Am I buying grip? As mentioned, the grip on the shoes today doesn't appear to be too radically different to the grip that I was getting out of x-talons 3 years ago at £70 a pop. (I have to mention here that Salomon certainly didn't have the grip right on any of their previous shoes - Fellraisers being a particular low point - but apparently the S-LAB speed is pretty good with grip.... but an £145 for grip when the others have been shoddy? I think that might be slightly taking the piss)

Am I buying longevity? The shoes I am buying now last for about the same amount of distance and time as the shoes I had back in 2006. Yes, they are more comfortable, and when I get a pair that self-destruct after about 200km, if that, I tend to take them back and complain.
Am I buying "cool design"? well - maybe on this point - consider that walshes have stayed pretty much exactly the same for years, and inov8 have gone through a number of redesigns in about a decade... maybe I am - and ditto with salomon.
Am I going to be faster? Am I buying speed?! Well, the answer may or may not be no. In terms of road cycling, I commuted on a mountain bike for a number of years, and then changed to a road bike... my commute was a grand 3 minutes faster. That being said, a road bike makes a heck of a difference over a long ride. Indeed, grip and comfort make a huge difference over a race of any distance, but the grip I have now doesn't make me any faster than the grip I had 3 years ago. Buying new shoes does not make you faster as a runner.

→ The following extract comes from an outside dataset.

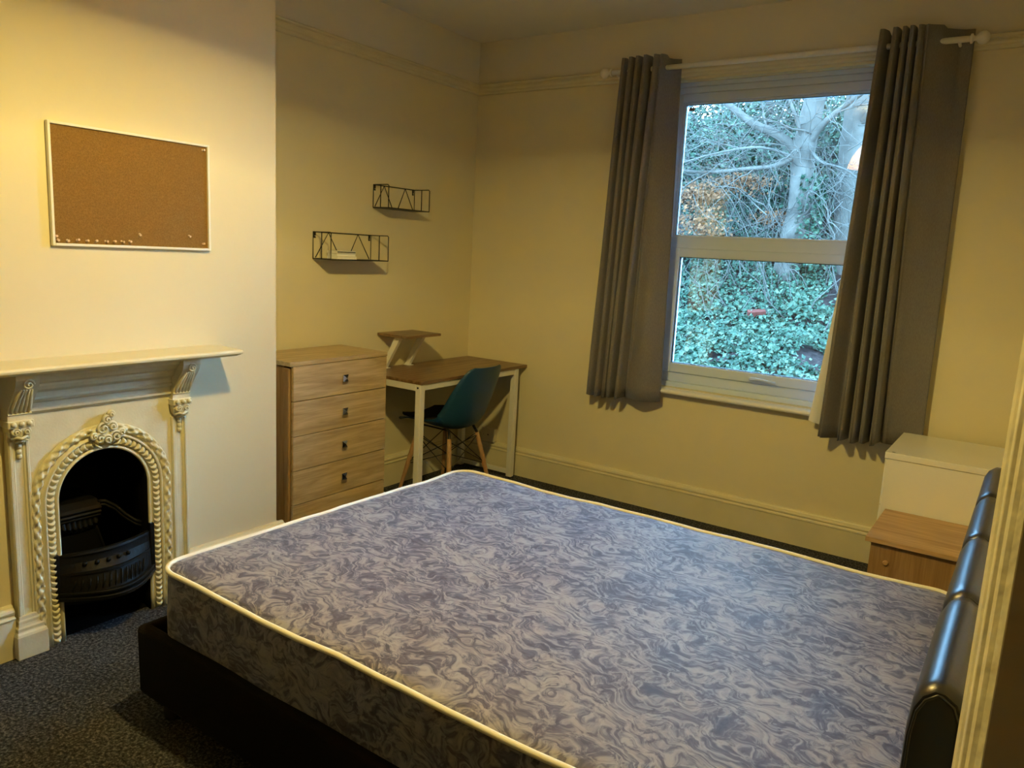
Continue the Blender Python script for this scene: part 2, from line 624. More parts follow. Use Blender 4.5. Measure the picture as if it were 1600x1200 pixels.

So... it doesn't appear to be that I am buying more grip, more speed, or indeed shoes that last any longer than the ones that were being sold 3 years ago - they just look a bit snazzier.
Until someone shows me some objective evidence that their shoes are now grippier, stay grippier for longer (upwards of 900km), double that if I'm going to be paying twice the price of a normal shoe), and indeed last for that long in terms of sole and upper, then, to be honest, I think I'm going to have to stick with looking for deals for old models, waiting for some serious sales, or just stick to Walshes.

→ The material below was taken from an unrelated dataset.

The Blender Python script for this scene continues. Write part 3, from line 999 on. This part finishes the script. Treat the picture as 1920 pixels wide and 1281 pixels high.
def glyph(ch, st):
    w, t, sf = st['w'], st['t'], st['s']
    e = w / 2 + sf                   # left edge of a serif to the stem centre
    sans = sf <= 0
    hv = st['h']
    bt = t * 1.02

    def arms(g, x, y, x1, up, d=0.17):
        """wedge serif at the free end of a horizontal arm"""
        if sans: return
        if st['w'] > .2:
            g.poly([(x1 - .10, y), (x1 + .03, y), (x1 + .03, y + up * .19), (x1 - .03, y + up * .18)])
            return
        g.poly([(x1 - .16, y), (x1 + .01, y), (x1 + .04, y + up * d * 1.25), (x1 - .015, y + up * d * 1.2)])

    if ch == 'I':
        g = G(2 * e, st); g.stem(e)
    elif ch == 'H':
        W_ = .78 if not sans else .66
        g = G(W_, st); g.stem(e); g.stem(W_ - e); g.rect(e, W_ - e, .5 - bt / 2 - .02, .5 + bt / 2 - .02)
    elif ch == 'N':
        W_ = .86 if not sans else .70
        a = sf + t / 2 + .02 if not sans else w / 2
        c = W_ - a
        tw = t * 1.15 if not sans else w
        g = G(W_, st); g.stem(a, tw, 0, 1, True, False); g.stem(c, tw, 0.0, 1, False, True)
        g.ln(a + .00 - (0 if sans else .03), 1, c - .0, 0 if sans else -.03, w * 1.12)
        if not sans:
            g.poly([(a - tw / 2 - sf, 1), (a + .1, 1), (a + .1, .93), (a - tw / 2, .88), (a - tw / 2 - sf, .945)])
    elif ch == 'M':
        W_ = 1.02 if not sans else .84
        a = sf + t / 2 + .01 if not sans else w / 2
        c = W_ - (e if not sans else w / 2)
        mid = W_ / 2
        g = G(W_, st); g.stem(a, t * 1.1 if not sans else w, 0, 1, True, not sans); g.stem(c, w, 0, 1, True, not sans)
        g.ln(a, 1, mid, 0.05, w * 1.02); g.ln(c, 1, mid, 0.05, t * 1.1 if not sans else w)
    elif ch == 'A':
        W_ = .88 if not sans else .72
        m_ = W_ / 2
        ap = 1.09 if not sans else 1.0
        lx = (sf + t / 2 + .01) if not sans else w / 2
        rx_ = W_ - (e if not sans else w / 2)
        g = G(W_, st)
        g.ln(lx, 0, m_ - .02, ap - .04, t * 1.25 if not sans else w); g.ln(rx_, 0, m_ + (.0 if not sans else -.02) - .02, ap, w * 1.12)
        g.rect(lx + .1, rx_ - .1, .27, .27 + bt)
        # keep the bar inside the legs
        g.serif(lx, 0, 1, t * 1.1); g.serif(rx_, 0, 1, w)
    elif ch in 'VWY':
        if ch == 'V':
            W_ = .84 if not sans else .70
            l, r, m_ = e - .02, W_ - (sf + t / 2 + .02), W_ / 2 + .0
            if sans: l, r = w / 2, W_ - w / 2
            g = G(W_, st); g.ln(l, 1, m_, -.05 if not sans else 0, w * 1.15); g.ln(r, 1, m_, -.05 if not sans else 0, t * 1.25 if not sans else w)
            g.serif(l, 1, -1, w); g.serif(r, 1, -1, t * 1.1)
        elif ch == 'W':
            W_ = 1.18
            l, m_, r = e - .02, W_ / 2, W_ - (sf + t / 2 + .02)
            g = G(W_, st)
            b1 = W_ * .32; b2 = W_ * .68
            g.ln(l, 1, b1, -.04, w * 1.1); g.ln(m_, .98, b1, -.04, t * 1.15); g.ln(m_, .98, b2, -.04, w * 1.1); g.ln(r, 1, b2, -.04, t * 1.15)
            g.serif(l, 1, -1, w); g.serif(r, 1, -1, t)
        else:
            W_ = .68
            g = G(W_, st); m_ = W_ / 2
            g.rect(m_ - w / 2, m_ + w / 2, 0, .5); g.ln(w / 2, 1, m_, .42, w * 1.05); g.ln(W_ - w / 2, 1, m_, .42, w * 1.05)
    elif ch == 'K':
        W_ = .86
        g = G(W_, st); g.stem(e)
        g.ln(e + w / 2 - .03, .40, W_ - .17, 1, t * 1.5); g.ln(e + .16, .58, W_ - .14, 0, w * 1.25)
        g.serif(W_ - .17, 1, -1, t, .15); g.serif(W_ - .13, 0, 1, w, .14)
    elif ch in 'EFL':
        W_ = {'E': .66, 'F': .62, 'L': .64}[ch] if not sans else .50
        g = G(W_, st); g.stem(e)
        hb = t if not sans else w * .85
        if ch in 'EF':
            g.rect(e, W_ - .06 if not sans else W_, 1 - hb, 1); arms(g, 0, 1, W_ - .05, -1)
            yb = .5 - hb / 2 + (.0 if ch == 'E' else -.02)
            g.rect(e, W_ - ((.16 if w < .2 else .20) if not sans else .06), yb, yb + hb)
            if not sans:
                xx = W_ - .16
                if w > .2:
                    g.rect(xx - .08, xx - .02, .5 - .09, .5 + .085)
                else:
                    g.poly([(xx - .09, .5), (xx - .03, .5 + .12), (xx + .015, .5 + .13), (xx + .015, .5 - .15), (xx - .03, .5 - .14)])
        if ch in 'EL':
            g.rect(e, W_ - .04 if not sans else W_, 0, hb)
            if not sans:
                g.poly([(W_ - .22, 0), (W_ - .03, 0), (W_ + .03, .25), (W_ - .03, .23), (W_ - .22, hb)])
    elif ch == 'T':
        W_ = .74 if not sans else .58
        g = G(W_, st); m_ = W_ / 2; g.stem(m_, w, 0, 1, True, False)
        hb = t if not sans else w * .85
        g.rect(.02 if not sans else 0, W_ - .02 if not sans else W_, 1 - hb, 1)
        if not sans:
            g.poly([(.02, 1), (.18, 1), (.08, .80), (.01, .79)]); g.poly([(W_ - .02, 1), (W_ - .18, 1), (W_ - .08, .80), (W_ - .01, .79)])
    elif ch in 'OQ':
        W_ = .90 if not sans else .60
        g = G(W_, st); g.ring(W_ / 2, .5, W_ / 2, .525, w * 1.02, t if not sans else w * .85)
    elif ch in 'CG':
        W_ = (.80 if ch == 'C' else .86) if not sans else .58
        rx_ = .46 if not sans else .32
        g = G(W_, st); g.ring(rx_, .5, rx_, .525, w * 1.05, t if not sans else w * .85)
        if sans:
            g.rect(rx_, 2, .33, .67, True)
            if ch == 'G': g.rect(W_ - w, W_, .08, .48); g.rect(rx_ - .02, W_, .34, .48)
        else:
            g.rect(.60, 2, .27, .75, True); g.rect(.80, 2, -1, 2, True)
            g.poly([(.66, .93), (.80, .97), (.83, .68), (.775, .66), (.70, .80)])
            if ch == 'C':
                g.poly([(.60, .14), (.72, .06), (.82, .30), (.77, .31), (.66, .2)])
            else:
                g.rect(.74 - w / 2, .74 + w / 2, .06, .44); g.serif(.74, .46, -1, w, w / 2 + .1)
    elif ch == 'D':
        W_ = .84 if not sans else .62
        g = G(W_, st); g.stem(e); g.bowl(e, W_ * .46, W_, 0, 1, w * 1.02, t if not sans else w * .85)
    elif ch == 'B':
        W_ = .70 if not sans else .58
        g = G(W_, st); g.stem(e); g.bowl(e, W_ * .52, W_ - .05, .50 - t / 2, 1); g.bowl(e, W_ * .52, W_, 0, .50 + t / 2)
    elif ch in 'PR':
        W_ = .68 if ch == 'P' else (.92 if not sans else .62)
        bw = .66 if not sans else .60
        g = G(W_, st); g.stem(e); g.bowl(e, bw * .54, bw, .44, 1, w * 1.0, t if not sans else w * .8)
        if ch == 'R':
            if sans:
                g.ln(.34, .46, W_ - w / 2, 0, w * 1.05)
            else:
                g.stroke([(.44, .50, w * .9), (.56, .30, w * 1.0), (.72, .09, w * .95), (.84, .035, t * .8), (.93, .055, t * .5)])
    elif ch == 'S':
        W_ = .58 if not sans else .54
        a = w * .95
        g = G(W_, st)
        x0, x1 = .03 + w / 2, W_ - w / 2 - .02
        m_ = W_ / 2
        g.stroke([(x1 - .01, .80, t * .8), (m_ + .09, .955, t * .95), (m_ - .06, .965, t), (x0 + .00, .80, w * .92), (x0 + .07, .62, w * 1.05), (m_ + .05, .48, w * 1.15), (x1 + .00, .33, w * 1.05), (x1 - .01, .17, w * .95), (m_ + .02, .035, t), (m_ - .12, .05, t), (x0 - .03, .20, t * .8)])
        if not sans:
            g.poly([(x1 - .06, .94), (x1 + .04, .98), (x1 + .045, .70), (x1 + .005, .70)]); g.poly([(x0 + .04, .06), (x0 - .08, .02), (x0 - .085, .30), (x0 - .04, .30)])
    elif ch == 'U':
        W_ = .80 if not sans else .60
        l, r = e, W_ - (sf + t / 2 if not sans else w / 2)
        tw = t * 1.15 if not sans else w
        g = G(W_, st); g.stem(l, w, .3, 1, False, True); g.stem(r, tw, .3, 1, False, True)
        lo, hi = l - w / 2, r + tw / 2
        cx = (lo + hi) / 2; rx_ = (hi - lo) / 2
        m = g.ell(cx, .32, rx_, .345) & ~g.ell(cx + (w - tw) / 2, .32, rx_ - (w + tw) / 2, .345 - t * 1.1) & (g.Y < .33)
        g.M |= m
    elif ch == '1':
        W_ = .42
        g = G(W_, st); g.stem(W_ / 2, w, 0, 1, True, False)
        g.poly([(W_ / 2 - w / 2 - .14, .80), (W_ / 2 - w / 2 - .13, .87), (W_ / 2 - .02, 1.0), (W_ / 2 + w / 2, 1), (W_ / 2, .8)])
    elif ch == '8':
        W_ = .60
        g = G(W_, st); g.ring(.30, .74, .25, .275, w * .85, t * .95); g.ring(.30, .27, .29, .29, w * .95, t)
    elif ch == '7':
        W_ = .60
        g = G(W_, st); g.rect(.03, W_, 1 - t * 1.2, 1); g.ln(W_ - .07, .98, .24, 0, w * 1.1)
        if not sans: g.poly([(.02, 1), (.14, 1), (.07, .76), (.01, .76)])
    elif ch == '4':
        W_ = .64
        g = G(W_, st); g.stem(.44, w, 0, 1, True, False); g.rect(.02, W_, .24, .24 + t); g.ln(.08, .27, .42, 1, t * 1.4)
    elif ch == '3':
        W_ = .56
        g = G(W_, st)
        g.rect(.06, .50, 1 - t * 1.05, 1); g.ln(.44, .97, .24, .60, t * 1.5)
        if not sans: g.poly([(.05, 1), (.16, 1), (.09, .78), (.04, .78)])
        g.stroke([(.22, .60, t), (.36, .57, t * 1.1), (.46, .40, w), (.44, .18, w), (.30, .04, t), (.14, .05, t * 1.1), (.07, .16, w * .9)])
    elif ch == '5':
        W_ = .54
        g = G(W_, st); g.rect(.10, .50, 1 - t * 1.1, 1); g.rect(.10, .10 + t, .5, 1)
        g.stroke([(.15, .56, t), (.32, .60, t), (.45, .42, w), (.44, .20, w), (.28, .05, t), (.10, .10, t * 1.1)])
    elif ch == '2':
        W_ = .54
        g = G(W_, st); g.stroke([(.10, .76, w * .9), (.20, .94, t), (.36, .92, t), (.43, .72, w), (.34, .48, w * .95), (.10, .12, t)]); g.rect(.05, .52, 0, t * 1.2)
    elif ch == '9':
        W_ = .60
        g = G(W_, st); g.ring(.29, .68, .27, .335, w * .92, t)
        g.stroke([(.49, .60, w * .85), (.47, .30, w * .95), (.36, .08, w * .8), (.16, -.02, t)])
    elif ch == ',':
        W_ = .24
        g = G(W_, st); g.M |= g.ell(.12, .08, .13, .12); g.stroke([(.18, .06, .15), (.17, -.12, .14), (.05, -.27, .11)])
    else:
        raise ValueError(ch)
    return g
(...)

(as a side note, it should not be thought that because all the photos here are of inov8s that I think they are rubbish - on the contrary... the only reason I have only pictures of inov8s is because they are the main running shoes I have been wearing for the past 7 years, so inevitably I have gone through a fair few shoe life cycles).

1 comment:

  1. Nice one Tim.
    No need to apologise. Your write ups always come across as, honest and fair. Proper testing, not just a run around the block, with compliments just to keep a supply of free kit going.